Firstly, I did say probable, secondly the BB does not 100% imply a finite Universe.
Reading through the articles you linked to, I'd say that this issue is more semantic than scientific. The Big Bang occurred a
finite period of time ago, and the universe has been expanding at a
finite rate since then. Therefore the outer edge of the universe must still be a
finite distance from its center.
Even taking into account the expansion of space, that expansion too is occurring at a
finite rate. There is no way that the matter and energy that comprise the universe (plus whatever else is lurking out there) can have expanded into an
infinite volume at a
finite velocity during a
finite time.
I suspect that what these guys are talking about is not the universe, but the
space-time continuum. There is considerable argument about whether there is any, uh, uh, "stuff" of any kind beyond the outer boundary of the universe. Is there actually space and time out there? Does the phrase, "seven googol light-years from our galaxy" mean anything?
The currently fashionable version of the Big Bang insists that it wasn't just the matter and energy in the universe that popped into existence at the moment of the Big Bang. Now they're telling us that the space-time continuum came into existence then too, and it's just
our space-time continuum with
our measures of distance, duration, velocity, temperature, etc. So this means that the
laws of nature came into existence then too... that pV=nrT, f=ma, e=mc^2--all of these laws that define
how reality operates--are associated
only with our universe and may not be true any... uh, anywhere? anywhen? else? Well let's just say not in any
other universe that may pop into existence. Furthermore, the rules of arithmetic fall into that same category. There might be another universe in which 1+1 does not =2. Same for the rules of logic: there might be another universe in which if all A's are B's and all B's are C's, there might be a few A's that are not C's.
The
space-time continuum itself, then (in this model) is an artifact of our little universe and the Big Bang that brought it into existence. There may be another universe that doesn't have space, time, motion, etc., but a bunch of other measures that we'd be unlikely to be able to understand.
So... I think what these guys mean when they wonder if the universe is infinite, is really whether the
space-time continuum is infinite. If it is, then if there are other universes, they will have the same laws of nature, arithmetic and logic that rule our universe.
And who says there can't be others? The Big Bang is nothing more or less than a spatially and temporally local
reversal of entropy, a phenomenon that the Second Law of Thermodynamics happily allows. Not only does it place no limits on the
size of these anomalies, but also not on their
number.
Other than that reference, I'm reasonably sure the question of the Universe being finite or infinite is rather undecided.
I'd edit that statement to "is rather
undefined."
Also the BB is far more than a respectable "Hypothesis"...

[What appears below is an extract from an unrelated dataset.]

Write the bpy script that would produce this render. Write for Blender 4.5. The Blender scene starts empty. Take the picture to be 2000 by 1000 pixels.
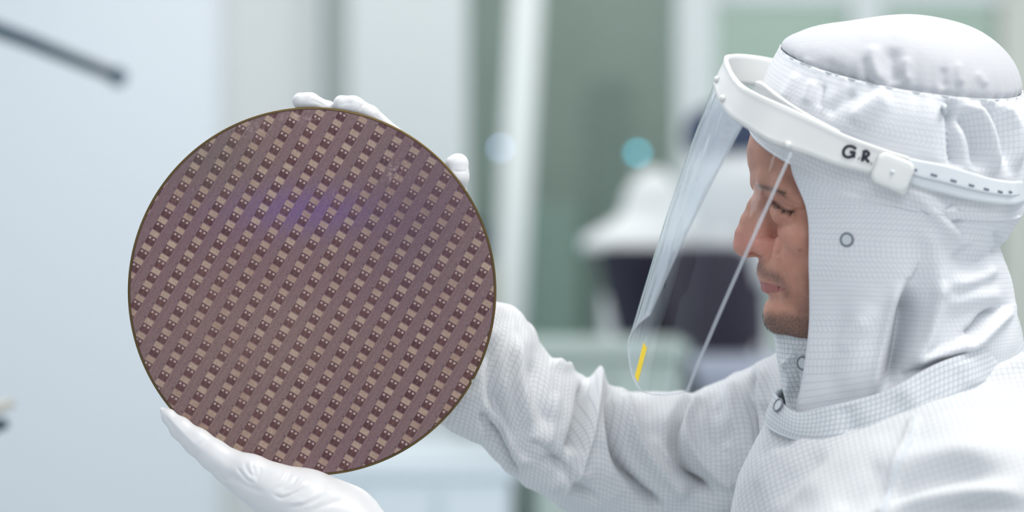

Although, as I have often lamented, most scientists are crappy communicators, especially with laymen, they nonetheless have a vocabulary which, if they'd simply
use it, is rather precise.
A
hypothesis is the next-to-top level of respectability for a statement. The topmost level is a
theory.
A hypothesis can only be promoted to the status of a theory by being
proven true beyond a reasonable doubt. This allows a little leeway for a theory to be occasionally overturned, and somewhat more often to be merely
elaborated (such as Einstein's elaborations to Newton's Laws of Motion, which are completely irrelevant to creatures who live at the bottom of a gravity well and will never travel faster than a few ten-thousandths of the speed of light), but on the balance the scientific canon is not assaulted on a daily basis so we're safe in relying on it.
A hypothesis, on the other hand, is nothing more or less than a statement that is not obviously false, is based on a respectable volume of evidence, and is at least theoretically capable of being
disproven. A hypothesis is tested by a search for more
evidence, by
experimentation, and by
peer review. If it passes all the tests, it may be elevated to the status of a theory.
That's all there is in science. Other terminology, such as "hunches" and "gut feelings" and "unprovable assertions" are the language of laymen--including everyone from dreamers to police detectives to outright crackpots.
I left out "faith" because "reasoned faith" (my dog has been faithful for 14 years so I have faith that she will continue to be so) has a place in the scientific method, whereas "unreasoned faith" (our Bronze Age ancestors observed the oceans rise to cover the highest mountains--a level that would have required six times as much water as there is on the entire planet--I know that doesn't make sense but God assures me that it's true anyway) is the playground of religion.